Depuis 2005, si les hommes peuvent épouser jusqu’à quatre femmes, ils doivent selon l’article 8  informer les épouses et demander une autorisation de mariage au président du tribunal du lieu du domicile, et prouver que l’équité sera assurée. En pratique, des hommes ont recours au mariage polygame sans informer les épouses, le Code prévoit dans ce cas la possibilité aux femmes de demander le tatliq, divorce demandé par l’épouse dans les limites de l’article 53. C’est le cas de Hassina, une femme de 53 ans qui a découvert en 2023 que son conjoint avait une deuxième épouse depuis 5 ans. Ce dernier avait imposé à Hassina de ne pas travailler et contrôlait tous ses faits et gestes. Epuisée par des années de violences conjugales, elle décide tout de même de saisir la justice, elle raconte « avant je ne pouvais pas le quitter car j’avais des enfants en bas âge. Aujourd’hui mes deux filles sont majeures et je fais de la couture pour m’en sortir. Je ne peux pas supporter cette énième humiliation ». Aucune mesure ne prévoit de sanctionner l’époux.  

Après quatre ans de mariage et après maintes tentatives d’avoir des enfants, Nassima apprend qu’elle est stérile. Coup dur pour celle qui rêvait d’avoir des enfants. Son époux évoque la possibilité d’une deuxième épouse qui lui donnerait des enfants. Nassima refuse « je souffre du fait de ne pouvoir avoir d’enfants, et mon mari veut en plus m’imposer une deuxième épouse ! On est toujours ensemble, mais s’il veut passer à l’acte, je divorce ». 

Selon la publication Femmes en Chiffres 2023 du CIDDEF (Centre d’Information et de Documentation sur les Droits de l’Enfant et de la Femme), 3.2% des femmes âgées de 15 à 49 ans sont en mariage polygame. 
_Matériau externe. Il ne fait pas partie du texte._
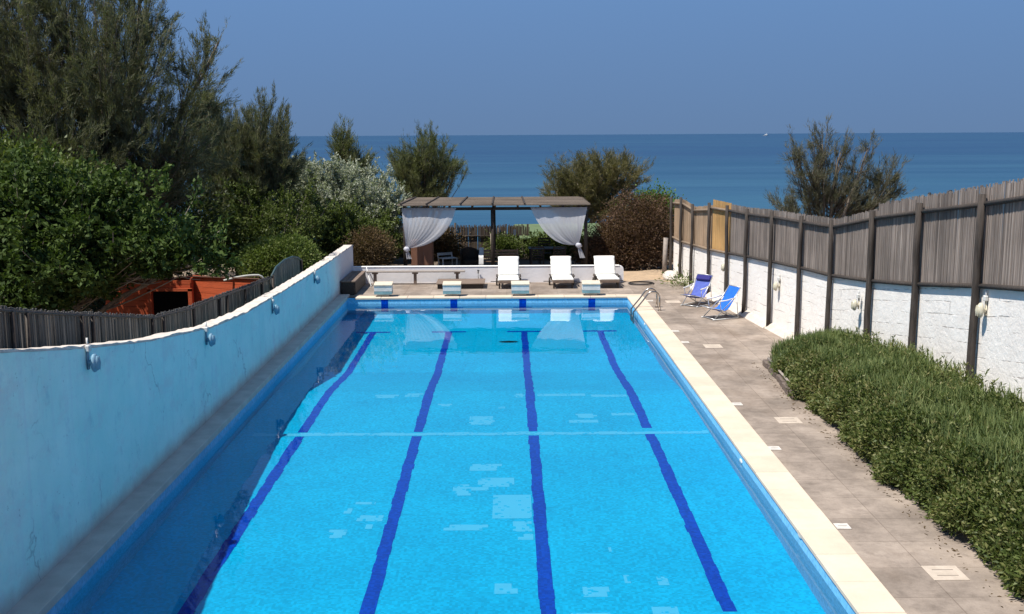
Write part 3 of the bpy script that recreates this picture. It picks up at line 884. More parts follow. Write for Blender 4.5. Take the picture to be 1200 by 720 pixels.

La garde des enfants face au chantage

Si la garde des garçons cesse à dix ans et peut être prolongée jusqu’à l’âge de seize ans. L’article 65 prévoit que la garde des filles est révolue jusqu’à l’âge de capacité de mariage. On ne donne pas un âge en chiffre aux filles, l’âge est donné en mariage. 

L’article 66 déchoit la mère de la garde des enfants si celle-ci se remarie avec un homme non lié à l’enfant par une parenté de degré prohibé, autrement dit un homme qui ne serait pas un mahrem. Amina, 39 ans, a dû renoncer à se remarier car son ex-mari a promis de lui retirer la garde des enfants « il ne vient même pas les voir, il ne demande jamais de leurs nouvelles, tout ce qui l’intéresse c’est que je ne sois pas avec un autre, alors que lui s’est remarié et a un enfant avec sa nouvelle épouse » dit-elle. Par peur de perdre la garde de leurs enfants, des femmes repoussent le mariage, l’annulent, ou ont recours au mariage religieux. La volonté de l’ex-époux prime ainsi sur la volonté des femmes et sur l’intérêt de l’enfant.

La nécessité d’une citoyenneté complète

Le modèle du Code de la famille de 1984 a été en vigueur durant vingt ans et a failli dans sa mission de construire une cellule familiale et une société saine. Le Code de 2005 a montré ses limites de par l’inégalité qu’il instaure. Face à la réalité des violences contre les femmes, il n’est plus possible d’ignorer que le plus grand nombre des violences contre les femmes ont lieu dans le domicile conjugal et familial. Les mesures de protection ne sont pas suffisantes, face à la précarité et aux normes sociales, des milliers de femmes subissent des violences quotidiennes en silence, ces violences pouvant aller à l’extrême et finir par le meurtre. C’est le cas d’Anissa, une femme de 37 ans et mère de quatre enfants qui habitait à Blida. Noureddine, son conjoint, l’a battue durant des années et menacé de mort à plusieurs reprises. Elle avait demandé le khol’e mais n’ayant pas de solution d’hébergement pour elle et ses enfants, elle a fini par annuler cette demande. Le 03 juin, tôt le matin alors qu’elle était endormie, son mari prend un marteau et lui fracasse le crâne, il s’est acharné sur le corps devant les enfants. Anissa est la 19ème victime de féminicide recensée cette année. 

Il n’est aucun doute que ce qui détruit la cellule familiale, ce sont ces violences sociales et institutionnelles. Il est primordial de fermer la porte à cette symbolique qui rend les Algériennes mineures à vie et assujetties. Les associations qui accompagnent les femmes victimes de violences telle que le Réseau Wassila, sonnent l’alarme face à la souffrance des femmes et des enfants qui pour s’en sortir, doivent arpenter un véritable parcours de la combattante ! Pour faire face à cela, il est urgent d’établir des lois civiles et égalitaires, seule condition pour que les Algériennes aient une citoyenneté complète.